Tal obstáculo para mantener interesado al espectador se ve agrandado por la dispersa acumulación de personajes, anécdotas, subtramas, apuntes humorísticos ayunos de gracia y metáforas montadas, para peor, con una incompetencia imperdonable en cualquier producción, más todavía en una, como la de Chu, en extremo pretenciosa, anclada en la autovaloración de la supuesta importancia de los hechos que cuenta, con un no menos escurridizo acento crítico, en definitiva diluido por la sobredosis de azúcar, deambulando sin norte en su hechura, con el director perdido entre el exhibicionismo y la sustancia.
Wicked, un musical
Tratándose de un musical, cuando menos las melodías y la coreografía ameritaban ser objeto de un cuidado especial.

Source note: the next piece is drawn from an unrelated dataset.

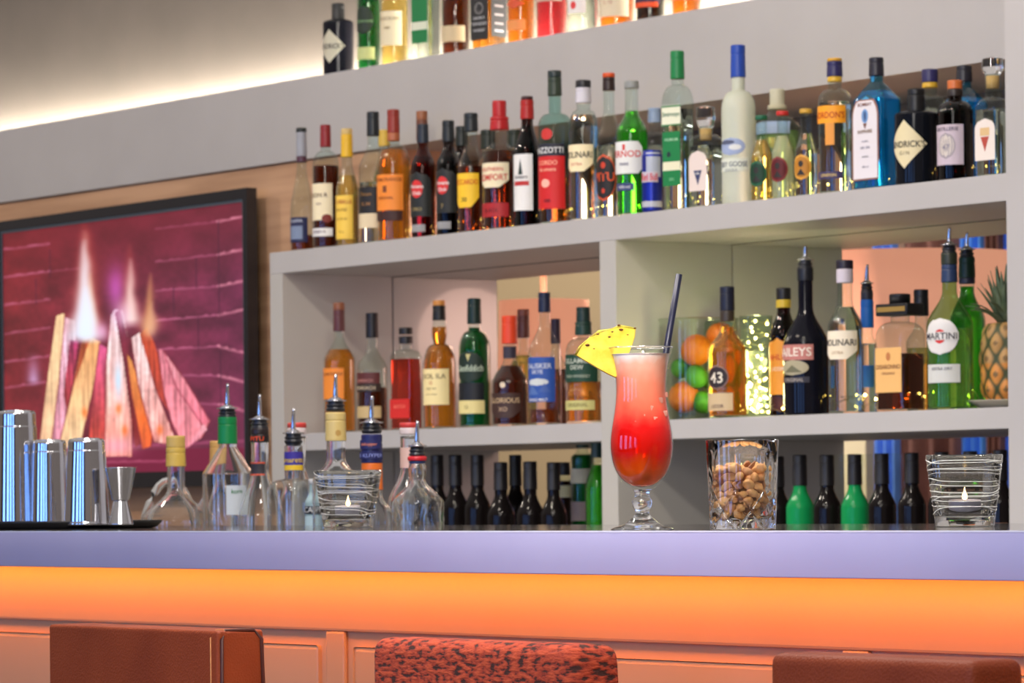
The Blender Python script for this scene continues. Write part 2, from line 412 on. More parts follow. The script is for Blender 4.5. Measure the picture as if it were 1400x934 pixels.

Y si bien las canciones, algunas al menos, tienen su encanto, los movimientos coreográficos fueron filmados de un modo demasiado tosco, acentuado por el ya dicho desmadrado montaje que quiebra de un modo inoportuno la continuidad, confundiendo, se anotó también, ritmo con barullo.
La pedestre moraleja admonitoria que, al parecer, los autores del musical tentaban soplar al oído de los espectadores y Chu termina por empastelar del todo vendría a ser «nadie nace perverso, dependerá del trato recibido de los demás si se convierte en uno». Y puesto que en la hechura de Fleming la mala lo era a pleno, pero al día de hoy caracterizar como una perversa sin matices a una mujer, negra encima y, para colmo de los colmos, protagonizada por una confesa bisexual, exponía a «Wicked» a ser puesta en el banquillo, acusada de racismo, misoginia y homofobia, con posibles afectaciones a sus ingresos, Chu, tratando de aparentar la debida corrección política que lo ponga a buen resguardo de tales apreturas contables, apela a embrollar al extremo la historia, que ya venía enredada en el guion de Winnie Holzman y Dana Fox.
La última canción que se escucha lleva un sugestivo título: «Defying Gravity», ergo «desafiando a la gravedad», pero salvo se trate de una deliberada autoironía, nada en la puesta en imagen coincide con tal invitación a retar a la solemnidad. Más al contrario, de pe a pa, una cargosa aparatosidad lastra, del todo, la construcción de un relato, en buenas cuentas extraviado en sus grietas formales y conceptuales.